British MP Rory Stewart walked across Afghanistan after 9/11, talking with citizens and warlords alike. Now, a decade later, he asks: Why are Western and coalition forces still fighting there?
Via TED:
Now the member of British Parliament for Penrith and the Border, in rural northwest England, Rory Stewart has led a fascinatingly broad life of public service. He joined the Foreign Office after school, then left to begin a years-long series of walks across the Muslim world. In 2002, his extraordinary walk across post-9/11 Afghanistan resulted in his first book, The Places in Between. After the invasion of Iraq in 2003, he served as a Deputy Governorate Co-Ordinator in Southern Iraq for the coalition forces, and later founded a charity in Kabul.
To secure his Conservative seat in Parliament, he went on a walking tour of Penrith, covering the entire county as he talked to voters. In 2008, Esquire called him one of the 75 most influential people of the 21st century.
He says: "The world isn't one way or another. Things can be changed very, very rapidly by someone with sufficient confidence, sufficient knowledge and sufficient authority."
"Stewart has long known that diplomacy of the deed is the only kind that matters." - Parag Khana
Rory Stewart was born in Hong Kong and grew up in Malaysia. He served briefly as an officer in the British Army (the Black Watch), studied history and philosophy at Balliol College, Oxford and then joined the British Diplomatic Service. He worked in the British Embassy in Indonesia and then, in the wake of the Kosovo campaign, as the British Representative in Montenegro. In 2000 he took two years off and began walking from Turkey to Bangladesh. He covered 6000 miles on foot alone across Afghanistan, Pakistan, India and Nepal -- a journey described in The Places in Between.

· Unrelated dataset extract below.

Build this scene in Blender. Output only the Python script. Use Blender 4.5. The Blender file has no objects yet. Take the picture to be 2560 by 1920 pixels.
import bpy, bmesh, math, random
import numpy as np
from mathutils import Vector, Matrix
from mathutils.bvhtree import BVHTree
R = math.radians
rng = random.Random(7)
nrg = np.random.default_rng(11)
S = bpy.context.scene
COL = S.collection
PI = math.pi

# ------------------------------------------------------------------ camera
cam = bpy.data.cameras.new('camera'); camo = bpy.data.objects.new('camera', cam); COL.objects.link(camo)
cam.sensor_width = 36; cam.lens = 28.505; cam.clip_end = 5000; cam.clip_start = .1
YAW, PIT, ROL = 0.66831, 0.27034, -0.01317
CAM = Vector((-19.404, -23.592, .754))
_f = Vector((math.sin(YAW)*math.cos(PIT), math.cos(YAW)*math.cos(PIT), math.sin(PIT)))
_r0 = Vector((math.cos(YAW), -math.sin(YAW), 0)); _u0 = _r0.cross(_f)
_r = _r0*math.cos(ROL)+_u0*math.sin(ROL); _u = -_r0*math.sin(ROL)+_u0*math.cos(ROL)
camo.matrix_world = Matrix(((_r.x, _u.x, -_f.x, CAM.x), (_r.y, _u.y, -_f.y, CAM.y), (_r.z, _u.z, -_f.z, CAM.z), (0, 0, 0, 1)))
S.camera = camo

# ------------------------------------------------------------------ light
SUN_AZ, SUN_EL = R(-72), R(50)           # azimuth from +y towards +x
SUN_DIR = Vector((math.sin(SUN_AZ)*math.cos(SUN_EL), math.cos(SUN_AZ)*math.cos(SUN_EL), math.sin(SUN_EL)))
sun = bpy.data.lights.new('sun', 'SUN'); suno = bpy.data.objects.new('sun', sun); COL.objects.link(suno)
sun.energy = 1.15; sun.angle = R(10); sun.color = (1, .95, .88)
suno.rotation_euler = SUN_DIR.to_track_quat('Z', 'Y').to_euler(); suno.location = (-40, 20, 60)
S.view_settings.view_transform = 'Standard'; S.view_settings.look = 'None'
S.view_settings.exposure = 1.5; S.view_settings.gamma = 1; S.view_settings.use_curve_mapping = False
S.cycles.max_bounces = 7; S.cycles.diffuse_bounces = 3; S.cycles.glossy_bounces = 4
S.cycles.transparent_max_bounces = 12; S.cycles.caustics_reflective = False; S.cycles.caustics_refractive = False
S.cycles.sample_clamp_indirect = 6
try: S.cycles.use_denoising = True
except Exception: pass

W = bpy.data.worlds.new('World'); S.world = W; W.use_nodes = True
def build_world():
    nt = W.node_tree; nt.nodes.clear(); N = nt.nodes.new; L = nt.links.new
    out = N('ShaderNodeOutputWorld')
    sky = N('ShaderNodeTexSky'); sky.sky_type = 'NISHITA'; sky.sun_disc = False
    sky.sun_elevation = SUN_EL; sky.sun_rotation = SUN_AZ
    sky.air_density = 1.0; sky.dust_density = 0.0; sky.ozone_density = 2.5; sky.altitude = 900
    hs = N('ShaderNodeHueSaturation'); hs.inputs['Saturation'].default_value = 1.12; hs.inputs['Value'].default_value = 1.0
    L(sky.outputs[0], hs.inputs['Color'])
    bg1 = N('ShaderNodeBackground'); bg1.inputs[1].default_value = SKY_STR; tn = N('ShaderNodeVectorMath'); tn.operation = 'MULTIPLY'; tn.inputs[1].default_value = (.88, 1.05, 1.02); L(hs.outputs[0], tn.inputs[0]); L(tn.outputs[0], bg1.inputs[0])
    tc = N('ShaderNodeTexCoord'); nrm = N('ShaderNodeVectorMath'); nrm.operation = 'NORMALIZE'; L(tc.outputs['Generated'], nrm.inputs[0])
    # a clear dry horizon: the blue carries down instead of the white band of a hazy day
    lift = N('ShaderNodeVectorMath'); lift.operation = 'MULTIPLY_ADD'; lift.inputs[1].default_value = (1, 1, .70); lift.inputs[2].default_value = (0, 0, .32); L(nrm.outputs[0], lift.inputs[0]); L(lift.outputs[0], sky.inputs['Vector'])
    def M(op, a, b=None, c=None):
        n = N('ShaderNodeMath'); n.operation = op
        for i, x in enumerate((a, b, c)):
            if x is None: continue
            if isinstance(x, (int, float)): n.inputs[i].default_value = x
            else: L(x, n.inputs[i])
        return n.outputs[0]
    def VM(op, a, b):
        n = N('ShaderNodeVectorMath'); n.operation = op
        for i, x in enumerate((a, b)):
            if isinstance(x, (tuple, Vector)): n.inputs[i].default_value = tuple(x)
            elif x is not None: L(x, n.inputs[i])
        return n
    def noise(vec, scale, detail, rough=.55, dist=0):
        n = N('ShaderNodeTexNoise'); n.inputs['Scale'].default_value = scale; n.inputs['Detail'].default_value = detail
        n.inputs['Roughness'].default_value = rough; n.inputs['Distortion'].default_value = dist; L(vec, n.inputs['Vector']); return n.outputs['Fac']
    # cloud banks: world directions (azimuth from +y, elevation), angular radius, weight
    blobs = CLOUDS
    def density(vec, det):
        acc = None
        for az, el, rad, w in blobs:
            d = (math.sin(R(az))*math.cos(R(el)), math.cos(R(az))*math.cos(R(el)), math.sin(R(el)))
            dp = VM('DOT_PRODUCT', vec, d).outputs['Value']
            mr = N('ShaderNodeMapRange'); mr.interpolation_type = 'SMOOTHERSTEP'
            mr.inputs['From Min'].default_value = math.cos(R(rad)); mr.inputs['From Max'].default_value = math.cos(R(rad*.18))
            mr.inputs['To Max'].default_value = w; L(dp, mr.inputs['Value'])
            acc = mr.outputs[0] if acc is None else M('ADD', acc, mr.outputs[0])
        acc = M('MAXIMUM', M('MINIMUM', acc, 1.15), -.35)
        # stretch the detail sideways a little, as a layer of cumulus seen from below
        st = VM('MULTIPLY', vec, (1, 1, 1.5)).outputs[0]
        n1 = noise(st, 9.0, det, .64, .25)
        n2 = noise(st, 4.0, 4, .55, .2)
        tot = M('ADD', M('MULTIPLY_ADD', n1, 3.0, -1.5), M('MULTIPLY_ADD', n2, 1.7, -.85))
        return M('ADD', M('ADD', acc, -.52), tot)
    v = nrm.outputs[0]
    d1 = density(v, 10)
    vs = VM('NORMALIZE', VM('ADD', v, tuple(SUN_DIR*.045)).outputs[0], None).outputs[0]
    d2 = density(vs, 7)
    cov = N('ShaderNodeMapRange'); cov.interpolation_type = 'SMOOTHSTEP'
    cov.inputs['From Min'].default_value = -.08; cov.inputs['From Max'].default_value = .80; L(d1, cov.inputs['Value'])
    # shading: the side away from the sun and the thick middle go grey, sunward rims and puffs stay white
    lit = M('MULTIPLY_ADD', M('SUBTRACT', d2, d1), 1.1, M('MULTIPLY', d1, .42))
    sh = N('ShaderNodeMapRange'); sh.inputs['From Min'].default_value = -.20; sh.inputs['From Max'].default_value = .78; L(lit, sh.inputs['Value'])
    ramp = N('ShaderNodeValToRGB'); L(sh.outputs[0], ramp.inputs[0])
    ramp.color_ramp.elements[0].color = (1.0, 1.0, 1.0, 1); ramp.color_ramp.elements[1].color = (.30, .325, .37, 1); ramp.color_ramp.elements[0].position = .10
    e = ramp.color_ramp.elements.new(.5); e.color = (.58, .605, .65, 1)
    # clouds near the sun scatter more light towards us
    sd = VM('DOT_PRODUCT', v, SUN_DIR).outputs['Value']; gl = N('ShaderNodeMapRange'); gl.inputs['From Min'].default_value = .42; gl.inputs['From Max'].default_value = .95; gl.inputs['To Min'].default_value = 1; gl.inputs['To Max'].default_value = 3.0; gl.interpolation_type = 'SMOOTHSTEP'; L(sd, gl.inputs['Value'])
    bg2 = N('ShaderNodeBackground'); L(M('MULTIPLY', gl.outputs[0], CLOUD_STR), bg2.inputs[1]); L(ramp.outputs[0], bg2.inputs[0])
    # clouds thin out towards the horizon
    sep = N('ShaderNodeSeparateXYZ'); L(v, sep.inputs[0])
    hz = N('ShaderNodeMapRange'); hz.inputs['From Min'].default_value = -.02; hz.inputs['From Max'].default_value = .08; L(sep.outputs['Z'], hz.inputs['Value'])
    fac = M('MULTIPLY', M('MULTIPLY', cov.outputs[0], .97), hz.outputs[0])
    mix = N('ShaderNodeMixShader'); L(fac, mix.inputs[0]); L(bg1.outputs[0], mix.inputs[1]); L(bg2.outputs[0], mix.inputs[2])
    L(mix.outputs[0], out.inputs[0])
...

In 2003, he became the coalition Deputy Governor of Maysan and Dhi Qar -- two provinces in the Marsh Arab region of Southern Iraq. He has written for a range of publications including the New York Times Magazine, the London Review of Books, the Sunday Times, the Guardian, the Financial Times and Granta. In 2004, he was awarded the Order of the British Empire and became a Fellow of the Carr Centre at Harvard University.
He is also the author of The Prince of the Marshes And Other Occupational Hazards of a Year in Iraq.